Pearson supported the co-design process that he is part of, and challenged it, by saying that once a voice design is finalised, and a bill drafted, it should be set aside until a referendum to recognise Indigenous Australians and mandate a voice is put to voters.
It is a deft idea. The voice would be a known quantity, lessening the impact of constitutional fear campaigns.
Still, this intervention might further muddy the waters in the difficult process of delivering a legislated voice. In which case Pearson’s intervention is more like an ultimatum — give us a constitutionally mandated voice, or none at all.
Generations of Indigenous leaders have fought these battles and enjoined these debates. They have seen prime ministers, ministers and governments come and go. So, we should not expect the hope of the Uluru consensus to be easily surrendered.
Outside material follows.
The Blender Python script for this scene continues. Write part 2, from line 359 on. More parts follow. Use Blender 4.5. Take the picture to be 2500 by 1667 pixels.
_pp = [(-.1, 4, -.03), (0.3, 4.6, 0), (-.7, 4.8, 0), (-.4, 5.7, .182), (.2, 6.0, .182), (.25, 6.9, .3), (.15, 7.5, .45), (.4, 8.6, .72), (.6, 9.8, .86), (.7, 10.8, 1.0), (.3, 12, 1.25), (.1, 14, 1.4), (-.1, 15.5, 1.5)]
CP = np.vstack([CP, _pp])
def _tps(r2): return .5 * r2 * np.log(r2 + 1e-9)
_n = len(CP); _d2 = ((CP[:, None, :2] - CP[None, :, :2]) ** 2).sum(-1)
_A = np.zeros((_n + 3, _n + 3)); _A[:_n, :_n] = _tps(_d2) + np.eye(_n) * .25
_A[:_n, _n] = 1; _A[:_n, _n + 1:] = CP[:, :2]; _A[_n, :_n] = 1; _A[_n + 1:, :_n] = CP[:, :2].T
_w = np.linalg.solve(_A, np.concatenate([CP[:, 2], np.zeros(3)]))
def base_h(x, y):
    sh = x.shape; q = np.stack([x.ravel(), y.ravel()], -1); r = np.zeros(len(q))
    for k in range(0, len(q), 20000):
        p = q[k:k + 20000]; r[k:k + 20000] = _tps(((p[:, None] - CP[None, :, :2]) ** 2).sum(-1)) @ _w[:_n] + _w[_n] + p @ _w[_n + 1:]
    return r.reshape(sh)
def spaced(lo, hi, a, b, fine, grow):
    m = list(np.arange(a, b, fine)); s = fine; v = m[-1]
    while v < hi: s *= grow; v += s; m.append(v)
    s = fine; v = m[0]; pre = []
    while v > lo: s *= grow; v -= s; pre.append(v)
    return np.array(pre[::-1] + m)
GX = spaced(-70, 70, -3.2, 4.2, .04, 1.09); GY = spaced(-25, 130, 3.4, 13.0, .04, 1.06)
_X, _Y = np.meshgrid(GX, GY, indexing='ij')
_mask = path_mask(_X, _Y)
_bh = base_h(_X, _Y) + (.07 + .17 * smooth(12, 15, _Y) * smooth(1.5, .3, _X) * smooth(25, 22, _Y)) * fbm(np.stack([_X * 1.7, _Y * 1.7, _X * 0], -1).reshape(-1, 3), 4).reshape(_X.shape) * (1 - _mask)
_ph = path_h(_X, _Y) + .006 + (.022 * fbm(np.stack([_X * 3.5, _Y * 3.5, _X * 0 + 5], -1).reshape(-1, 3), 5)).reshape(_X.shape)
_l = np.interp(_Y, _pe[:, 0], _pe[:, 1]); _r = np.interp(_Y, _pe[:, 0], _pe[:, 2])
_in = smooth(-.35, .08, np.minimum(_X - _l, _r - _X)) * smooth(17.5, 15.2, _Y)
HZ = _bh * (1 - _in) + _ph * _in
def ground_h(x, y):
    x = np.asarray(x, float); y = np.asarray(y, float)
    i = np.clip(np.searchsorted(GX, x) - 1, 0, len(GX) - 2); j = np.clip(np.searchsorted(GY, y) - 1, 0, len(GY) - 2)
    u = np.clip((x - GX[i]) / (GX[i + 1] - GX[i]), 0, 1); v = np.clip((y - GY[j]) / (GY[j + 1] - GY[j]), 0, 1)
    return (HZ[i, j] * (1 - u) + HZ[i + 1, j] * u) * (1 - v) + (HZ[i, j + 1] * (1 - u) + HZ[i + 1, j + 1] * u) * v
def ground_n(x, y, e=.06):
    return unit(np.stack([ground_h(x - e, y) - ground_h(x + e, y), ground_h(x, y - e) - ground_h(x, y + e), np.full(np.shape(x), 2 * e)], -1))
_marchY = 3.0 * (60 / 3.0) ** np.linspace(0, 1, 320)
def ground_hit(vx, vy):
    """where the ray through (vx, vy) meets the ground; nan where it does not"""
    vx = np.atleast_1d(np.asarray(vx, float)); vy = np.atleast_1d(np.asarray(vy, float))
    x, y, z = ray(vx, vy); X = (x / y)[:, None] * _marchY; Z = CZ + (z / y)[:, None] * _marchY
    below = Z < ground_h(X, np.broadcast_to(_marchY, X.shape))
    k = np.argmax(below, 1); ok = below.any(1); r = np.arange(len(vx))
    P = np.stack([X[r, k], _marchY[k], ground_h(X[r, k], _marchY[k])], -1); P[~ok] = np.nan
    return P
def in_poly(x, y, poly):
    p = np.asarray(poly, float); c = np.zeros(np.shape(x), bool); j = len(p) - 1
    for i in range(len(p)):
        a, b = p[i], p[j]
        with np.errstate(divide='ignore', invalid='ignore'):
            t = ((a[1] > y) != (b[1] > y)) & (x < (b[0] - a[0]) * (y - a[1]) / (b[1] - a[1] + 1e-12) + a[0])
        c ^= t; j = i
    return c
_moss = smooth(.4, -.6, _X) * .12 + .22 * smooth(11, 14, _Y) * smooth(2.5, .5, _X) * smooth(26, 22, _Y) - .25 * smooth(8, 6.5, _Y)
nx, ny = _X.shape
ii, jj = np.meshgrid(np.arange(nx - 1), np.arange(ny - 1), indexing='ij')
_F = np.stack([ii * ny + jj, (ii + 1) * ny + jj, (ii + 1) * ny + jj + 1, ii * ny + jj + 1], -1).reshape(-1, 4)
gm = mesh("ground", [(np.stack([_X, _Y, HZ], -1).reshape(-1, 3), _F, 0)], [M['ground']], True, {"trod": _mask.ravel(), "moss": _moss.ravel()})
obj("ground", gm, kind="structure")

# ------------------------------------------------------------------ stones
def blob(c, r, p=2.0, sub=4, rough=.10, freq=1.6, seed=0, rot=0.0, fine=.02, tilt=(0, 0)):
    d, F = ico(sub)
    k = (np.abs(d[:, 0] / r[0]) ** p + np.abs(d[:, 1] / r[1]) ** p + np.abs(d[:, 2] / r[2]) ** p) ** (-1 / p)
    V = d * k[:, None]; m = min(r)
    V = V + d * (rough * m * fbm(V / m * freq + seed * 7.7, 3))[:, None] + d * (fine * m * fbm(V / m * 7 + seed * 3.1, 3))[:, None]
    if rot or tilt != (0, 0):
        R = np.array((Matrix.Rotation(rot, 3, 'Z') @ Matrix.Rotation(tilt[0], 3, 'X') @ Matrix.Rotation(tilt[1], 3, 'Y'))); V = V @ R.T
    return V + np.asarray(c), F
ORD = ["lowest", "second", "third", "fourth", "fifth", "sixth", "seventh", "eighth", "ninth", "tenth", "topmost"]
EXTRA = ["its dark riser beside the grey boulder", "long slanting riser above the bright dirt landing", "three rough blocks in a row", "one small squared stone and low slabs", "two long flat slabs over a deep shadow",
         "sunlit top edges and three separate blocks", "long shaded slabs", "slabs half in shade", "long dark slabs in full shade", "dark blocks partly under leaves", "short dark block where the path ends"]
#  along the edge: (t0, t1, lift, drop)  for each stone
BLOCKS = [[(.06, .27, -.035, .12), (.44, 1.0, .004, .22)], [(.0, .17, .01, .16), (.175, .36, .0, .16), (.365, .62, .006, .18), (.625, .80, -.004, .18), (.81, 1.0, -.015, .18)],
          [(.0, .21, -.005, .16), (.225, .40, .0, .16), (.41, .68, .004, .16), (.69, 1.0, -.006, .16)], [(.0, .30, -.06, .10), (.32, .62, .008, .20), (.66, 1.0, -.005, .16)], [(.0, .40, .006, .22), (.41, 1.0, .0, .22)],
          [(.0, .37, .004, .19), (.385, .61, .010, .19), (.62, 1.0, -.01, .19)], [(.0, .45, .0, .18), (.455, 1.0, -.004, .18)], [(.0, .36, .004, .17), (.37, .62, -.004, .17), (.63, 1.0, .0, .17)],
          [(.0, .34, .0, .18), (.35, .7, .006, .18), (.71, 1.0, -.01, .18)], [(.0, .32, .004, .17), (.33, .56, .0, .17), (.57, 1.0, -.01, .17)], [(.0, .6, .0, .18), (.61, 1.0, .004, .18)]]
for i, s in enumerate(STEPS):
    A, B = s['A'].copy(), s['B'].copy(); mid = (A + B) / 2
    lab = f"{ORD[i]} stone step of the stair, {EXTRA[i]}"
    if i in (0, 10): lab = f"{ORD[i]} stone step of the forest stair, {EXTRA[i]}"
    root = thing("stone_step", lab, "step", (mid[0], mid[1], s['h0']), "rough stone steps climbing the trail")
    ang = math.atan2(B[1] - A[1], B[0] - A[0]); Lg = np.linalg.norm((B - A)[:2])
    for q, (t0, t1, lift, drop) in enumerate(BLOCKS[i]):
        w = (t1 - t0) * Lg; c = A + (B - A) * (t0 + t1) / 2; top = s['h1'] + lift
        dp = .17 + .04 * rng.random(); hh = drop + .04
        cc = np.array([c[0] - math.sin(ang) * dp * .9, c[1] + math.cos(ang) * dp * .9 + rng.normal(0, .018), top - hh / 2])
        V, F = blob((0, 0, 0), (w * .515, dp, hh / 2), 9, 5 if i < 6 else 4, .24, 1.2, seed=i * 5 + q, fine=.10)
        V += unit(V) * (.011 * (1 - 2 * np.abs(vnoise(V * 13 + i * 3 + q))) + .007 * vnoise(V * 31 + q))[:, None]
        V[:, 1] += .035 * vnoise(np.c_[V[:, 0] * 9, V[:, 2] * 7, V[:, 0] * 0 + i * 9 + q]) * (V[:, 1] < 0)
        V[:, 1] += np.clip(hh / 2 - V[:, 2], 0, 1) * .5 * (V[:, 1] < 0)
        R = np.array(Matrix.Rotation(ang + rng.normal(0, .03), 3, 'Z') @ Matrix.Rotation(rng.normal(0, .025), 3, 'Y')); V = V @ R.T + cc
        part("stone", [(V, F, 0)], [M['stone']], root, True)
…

We ought to match Indigenous determination with our own. As filmmaker Rachel Perkins said in her first Boyer Lecture in 2019; “If there is something that we at Uluru share with our fellow Australians, it is our love for our country, our land and our sea that binds us together and makes our futures inseparable.”
There is a beautiful simplicity in her observation. We are stuck with each other, loving this place, girt by the same sea. However difficult it is, however long it takes, we better make it work.
The criticisms and scepticism about the proposed Indigenous voice were sharp and deep. “We shouldn’t say people are ‘Indigenous’, that term applies to anyone who was born here; we should use the term ‘Aboriginal’ because that refers to the original inhabitants,” said one man.